The apparitions couldn’t be debunked, since that was based on Kathy’s personal experience, nor could our EVPs, but they were faint and inconclusive. We had, however, come up with some solid natural explanations for some of the major recurring phenomena.

That night, CJ Sellers arrived for a psychic walk-through. She picked up on a female presence. In one room she said she kept getting the name “Katie” or “Katherine.” On the third floor, she sensed a female wearing a white gown, who had a servant feeling to her. Lastly, in the kitchen, she “heard” an entity warn we were not supposed to be back there, to keep out.

On the surface that seemed to confirm what Peg’s sister had seen, but I remained unimpressed. Every state and nearly every town has a “lady in white” story. My jaw is not going to drop because a psychic mentions a legend that’s been repeated over and over all across the country. Again, I respect the psychics we use on our show on a regular basis.

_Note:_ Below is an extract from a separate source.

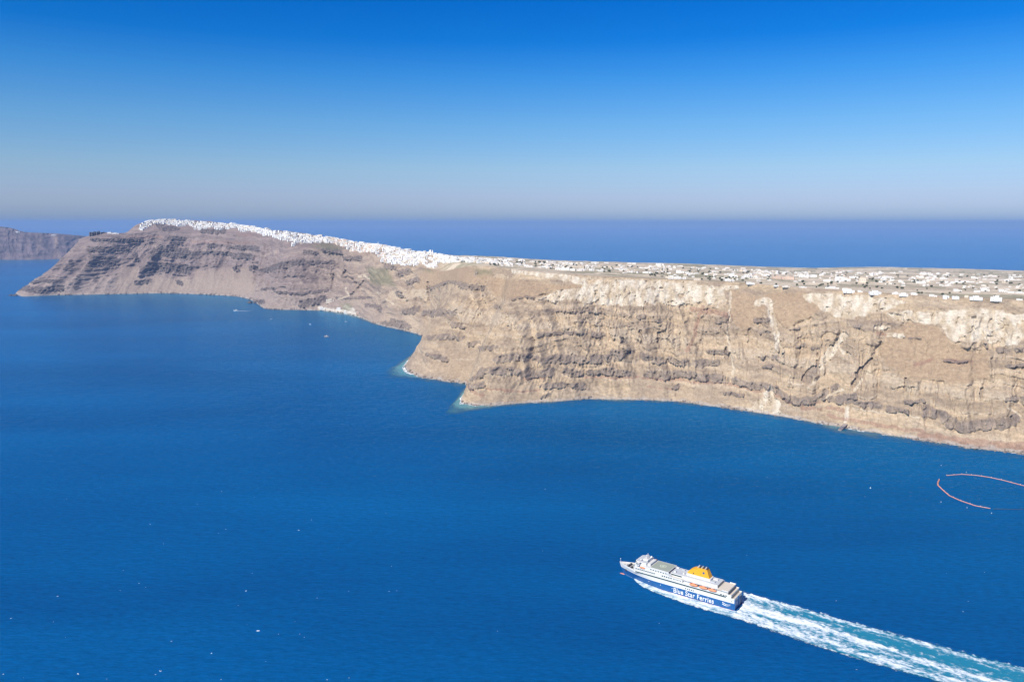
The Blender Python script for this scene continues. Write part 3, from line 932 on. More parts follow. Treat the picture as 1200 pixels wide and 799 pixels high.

Obviously I’m not going to invite someone back who I believe doesn’t have the potential of providing legitimate information. That said, despite working with her on two other cases during season one where she gave impressive results, I honestly felt that CJ didn’t give us a whole lot to go with this time.

After the walk-through, I introduced CJ to Peg. When I told her about the woman in white and the name “Katie,” Peg seemed to get terribly excited. She said she thought CJ had been in touch with Katie Hickey, a woman Peg believed worked there in the 1800s. If memory serves, Peg said she’d first heard the name from neighbors, but we were never able to confirm it.

When CJ described the angry entity near the kitchen, Peg gasped.

“Is it a spirit that shows itself before negative things happen in my life?” she asked.

CJ couldn’t answer, but Peg seemed convinced, saying, “It’s an angry spirit that
is
here.”

As always, CJ attempted to empower Peg. “Whatever angry spirit feels that you’re being intrusive, it really should be the other way around,” she told her. “It’s no different than a human being walking in here and pushing you and your family around. You wouldn’t put up with that. You shouldn’t put up with this.”

Peg listened, but I remained concerned that she was still blaming the spirits for negative events at the hotel, and took CJ’s reading as validation of that belief.

Then something happened that brought things to a head. On the afternoon of the last day, I was gathered with the team in tech HQ, reviewing the EVPs again, when the electricity suddenly went out. Peg was in the kitchen alone, in the area she’d seen the entity. Apparently, she was extremely excited by what happened.

“I told it what she told me to say,” Peg said. “She said to tell it to leave. This was right where it was and I did that. And this whole building went black! Maybe it
left
.”

When I suggested we look into the possibility of a power outage, Peg remained adamant that she’d gotten a direct response. She spoke with great emotion. “It could’ve just been a power surge, but maybe it was a way of confirming that I was telling it to get out.”

“Maybe,” I said. “I’m just concerned about making sure there’s rational thinking and making sure that you’re fine emotionally.”

“If a priest was standing here and it did that,
he’d
take it as a sign. I’m sure,” she said.

That took me aback. “You’re right. He would,” I told her. I admitted that if I were standing there at that moment, I’d suspect it was more than a power outage. I also insisted I’d still investigate whether or not it was something that could be explained.

But it seemed that Peg felt so good, so excited about what had happened, her mind was made up.

It was a very awkward moment for me. The result seemed positive, but to my mind she was making such a powerful logical leap.

Meanwhile, my team was already investigating. Serg was making calls to determine if the blackout was natural or possibly supernatural. Katrina and Josh had gone out to the local stores to see if their power went out as well.

I had the sense that as far as Peg was concerned, there was no point, but they did return with answers. Not only did several stores experience the same thing, they told us it was a common occurrence, and that power outages happened a few times a week. I was now certain it wasn’t paranormal.